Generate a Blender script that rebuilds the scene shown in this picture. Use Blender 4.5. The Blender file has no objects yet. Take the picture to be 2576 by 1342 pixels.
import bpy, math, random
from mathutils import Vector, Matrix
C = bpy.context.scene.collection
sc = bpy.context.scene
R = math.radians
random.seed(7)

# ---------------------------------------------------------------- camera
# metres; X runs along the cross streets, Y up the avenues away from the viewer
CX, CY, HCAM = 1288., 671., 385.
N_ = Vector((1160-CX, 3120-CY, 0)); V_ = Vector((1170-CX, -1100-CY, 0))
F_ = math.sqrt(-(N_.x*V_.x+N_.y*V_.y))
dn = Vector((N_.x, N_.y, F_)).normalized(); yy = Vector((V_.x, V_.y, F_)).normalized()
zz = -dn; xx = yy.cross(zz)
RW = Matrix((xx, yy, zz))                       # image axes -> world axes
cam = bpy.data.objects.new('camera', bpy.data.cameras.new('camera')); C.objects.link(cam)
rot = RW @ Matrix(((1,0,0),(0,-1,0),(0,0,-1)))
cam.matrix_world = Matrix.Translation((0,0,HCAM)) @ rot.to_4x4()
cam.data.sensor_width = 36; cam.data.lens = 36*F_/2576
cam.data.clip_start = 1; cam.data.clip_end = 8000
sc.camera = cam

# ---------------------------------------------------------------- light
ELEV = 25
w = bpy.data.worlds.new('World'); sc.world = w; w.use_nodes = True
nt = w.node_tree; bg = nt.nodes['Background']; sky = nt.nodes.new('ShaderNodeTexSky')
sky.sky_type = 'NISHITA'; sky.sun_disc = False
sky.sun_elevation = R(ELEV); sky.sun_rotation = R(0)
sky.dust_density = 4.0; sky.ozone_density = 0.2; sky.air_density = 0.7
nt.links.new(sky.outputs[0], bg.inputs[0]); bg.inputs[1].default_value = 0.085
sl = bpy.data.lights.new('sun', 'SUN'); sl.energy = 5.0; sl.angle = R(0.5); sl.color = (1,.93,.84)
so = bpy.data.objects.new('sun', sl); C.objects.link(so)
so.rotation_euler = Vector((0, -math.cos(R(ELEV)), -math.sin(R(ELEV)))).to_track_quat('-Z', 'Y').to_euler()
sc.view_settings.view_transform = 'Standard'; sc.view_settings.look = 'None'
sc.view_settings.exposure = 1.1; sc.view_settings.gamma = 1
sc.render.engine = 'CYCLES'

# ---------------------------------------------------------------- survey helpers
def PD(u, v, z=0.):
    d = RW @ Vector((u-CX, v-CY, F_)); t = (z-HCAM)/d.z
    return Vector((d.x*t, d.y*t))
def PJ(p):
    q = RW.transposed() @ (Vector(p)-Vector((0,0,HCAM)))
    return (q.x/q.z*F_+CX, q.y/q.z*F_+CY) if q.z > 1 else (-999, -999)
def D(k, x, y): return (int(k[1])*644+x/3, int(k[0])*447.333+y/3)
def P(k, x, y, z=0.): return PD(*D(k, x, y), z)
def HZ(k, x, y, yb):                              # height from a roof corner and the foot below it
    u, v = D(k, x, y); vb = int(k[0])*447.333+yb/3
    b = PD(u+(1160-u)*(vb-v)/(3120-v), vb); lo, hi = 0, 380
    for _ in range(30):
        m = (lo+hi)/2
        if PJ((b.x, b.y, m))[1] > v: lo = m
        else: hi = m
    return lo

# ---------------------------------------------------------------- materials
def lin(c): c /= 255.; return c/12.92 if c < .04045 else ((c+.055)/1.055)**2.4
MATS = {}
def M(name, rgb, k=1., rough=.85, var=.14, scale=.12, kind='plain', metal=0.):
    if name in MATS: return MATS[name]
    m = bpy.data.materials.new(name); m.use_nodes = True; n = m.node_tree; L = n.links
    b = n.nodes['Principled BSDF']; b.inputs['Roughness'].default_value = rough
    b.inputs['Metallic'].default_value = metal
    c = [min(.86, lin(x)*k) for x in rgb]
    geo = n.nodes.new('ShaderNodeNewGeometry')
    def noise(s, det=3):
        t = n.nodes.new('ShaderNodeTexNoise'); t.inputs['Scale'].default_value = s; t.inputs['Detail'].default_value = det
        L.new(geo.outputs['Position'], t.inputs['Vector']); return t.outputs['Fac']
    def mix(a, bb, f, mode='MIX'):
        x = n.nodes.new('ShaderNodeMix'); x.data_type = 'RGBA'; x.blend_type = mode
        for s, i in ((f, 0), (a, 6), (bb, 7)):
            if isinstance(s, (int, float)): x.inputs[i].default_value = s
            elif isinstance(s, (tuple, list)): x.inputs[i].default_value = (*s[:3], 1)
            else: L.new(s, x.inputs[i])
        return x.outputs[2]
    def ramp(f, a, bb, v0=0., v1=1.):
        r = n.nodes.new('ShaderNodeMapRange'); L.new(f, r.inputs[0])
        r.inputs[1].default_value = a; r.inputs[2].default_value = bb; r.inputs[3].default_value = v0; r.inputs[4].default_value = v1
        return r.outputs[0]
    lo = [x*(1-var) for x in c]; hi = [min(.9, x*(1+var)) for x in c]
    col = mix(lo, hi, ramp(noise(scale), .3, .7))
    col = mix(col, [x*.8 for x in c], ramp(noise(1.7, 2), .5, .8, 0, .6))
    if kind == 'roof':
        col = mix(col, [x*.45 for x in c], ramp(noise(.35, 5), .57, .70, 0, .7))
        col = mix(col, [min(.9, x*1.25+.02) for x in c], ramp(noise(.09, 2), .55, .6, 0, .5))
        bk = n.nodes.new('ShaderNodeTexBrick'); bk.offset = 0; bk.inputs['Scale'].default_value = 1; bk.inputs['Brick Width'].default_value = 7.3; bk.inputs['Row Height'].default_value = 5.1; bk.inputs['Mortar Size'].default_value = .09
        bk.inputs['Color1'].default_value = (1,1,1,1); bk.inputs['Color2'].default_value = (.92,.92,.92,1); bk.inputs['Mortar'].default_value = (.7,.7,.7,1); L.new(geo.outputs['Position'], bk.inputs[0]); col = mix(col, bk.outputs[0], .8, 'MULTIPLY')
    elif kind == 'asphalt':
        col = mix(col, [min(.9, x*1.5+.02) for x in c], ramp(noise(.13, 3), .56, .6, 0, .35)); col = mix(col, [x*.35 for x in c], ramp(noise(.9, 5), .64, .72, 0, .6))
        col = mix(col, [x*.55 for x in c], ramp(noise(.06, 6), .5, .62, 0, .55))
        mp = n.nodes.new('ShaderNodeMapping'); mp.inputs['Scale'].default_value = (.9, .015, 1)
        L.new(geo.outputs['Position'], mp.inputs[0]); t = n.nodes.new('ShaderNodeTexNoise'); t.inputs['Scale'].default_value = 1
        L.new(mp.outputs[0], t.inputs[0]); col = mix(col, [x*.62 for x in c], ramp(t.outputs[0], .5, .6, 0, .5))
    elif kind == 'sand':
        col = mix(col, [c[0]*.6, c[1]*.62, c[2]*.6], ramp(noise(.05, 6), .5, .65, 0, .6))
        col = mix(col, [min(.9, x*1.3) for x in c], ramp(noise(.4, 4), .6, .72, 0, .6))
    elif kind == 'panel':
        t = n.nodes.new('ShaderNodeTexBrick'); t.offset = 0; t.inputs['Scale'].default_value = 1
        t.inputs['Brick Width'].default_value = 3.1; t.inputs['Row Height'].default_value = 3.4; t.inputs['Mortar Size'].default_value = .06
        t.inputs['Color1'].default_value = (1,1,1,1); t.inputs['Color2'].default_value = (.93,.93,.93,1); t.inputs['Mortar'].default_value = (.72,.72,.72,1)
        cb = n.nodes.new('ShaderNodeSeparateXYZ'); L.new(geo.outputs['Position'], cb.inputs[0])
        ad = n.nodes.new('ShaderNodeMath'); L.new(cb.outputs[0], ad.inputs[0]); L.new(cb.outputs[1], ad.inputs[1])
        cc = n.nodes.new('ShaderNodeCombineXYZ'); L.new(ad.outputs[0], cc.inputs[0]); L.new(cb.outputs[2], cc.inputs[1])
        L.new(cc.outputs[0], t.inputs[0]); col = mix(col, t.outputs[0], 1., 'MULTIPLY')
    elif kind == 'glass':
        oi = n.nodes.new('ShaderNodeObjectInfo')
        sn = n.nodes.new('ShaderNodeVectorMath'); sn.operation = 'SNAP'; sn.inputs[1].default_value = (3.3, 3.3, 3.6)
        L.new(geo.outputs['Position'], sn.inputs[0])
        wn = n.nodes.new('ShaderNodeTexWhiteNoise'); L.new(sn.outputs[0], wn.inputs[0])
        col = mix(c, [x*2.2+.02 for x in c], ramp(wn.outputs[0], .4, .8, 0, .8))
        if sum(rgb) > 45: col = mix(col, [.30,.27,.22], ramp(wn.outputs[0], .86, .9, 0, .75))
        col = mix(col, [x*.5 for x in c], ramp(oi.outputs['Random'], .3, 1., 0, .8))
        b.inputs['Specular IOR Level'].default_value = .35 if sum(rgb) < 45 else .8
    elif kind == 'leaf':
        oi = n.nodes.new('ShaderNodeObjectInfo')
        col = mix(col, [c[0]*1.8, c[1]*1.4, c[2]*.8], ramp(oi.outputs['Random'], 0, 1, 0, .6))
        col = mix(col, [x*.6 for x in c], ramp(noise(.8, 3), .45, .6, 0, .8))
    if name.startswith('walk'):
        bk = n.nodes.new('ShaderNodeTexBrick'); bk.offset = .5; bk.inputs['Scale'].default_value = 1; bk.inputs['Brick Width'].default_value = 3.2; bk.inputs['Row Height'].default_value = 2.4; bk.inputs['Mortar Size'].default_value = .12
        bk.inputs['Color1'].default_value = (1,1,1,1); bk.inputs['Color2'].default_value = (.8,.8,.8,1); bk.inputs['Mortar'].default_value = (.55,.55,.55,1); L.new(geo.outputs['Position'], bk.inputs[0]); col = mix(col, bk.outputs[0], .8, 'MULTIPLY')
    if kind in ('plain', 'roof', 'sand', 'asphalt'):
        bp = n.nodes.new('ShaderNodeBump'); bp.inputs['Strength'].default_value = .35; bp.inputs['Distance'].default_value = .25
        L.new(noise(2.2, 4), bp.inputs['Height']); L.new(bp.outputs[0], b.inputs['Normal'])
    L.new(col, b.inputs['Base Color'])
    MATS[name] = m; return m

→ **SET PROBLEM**
Print, please, the lines from the first line of the material through the line that contains "sc.camera = cam", exactly as written and with nothing added.

→ **EXERCISE OUTPUT**
Generate a Blender script that rebuilds the scene shown in this picture. Use Blender 4.5. The Blender file has no objects yet. Take the picture to be 2576 by 1342 pixels.
import bpy, math, random
from mathutils import Vector, Matrix
C = bpy.context.scene.collection
sc = bpy.context.scene
R = math.radians
random.seed(7)

# ---------------------------------------------------------------- camera
# metres; X runs along the cross streets, Y up the avenues away from the viewer
CX, CY, HCAM = 1288., 671., 385.
N_ = Vector((1160-CX, 3120-CY, 0)); V_ = Vector((1170-CX, -1100-CY, 0))
F_ = math.sqrt(-(N_.x*V_.x+N_.y*V_.y))
dn = Vector((N_.x, N_.y, F_)).normalized(); yy = Vector((V_.x, V_.y, F_)).normalized()
zz = -dn; xx = yy.cross(zz)
RW = Matrix((xx, yy, zz))                       # image axes -> world axes
cam = bpy.data.objects.new('camera', bpy.data.cameras.new('camera')); C.objects.link(cam)
rot = RW @ Matrix(((1,0,0),(0,-1,0),(0,0,-1)))
cam.matrix_world = Matrix.Translation((0,0,HCAM)) @ rot.to_4x4()
cam.data.sensor_width = 36; cam.data.lens = 36*F_/2576
cam.data.clip_start = 1; cam.data.clip_end = 8000
sc.camera = cam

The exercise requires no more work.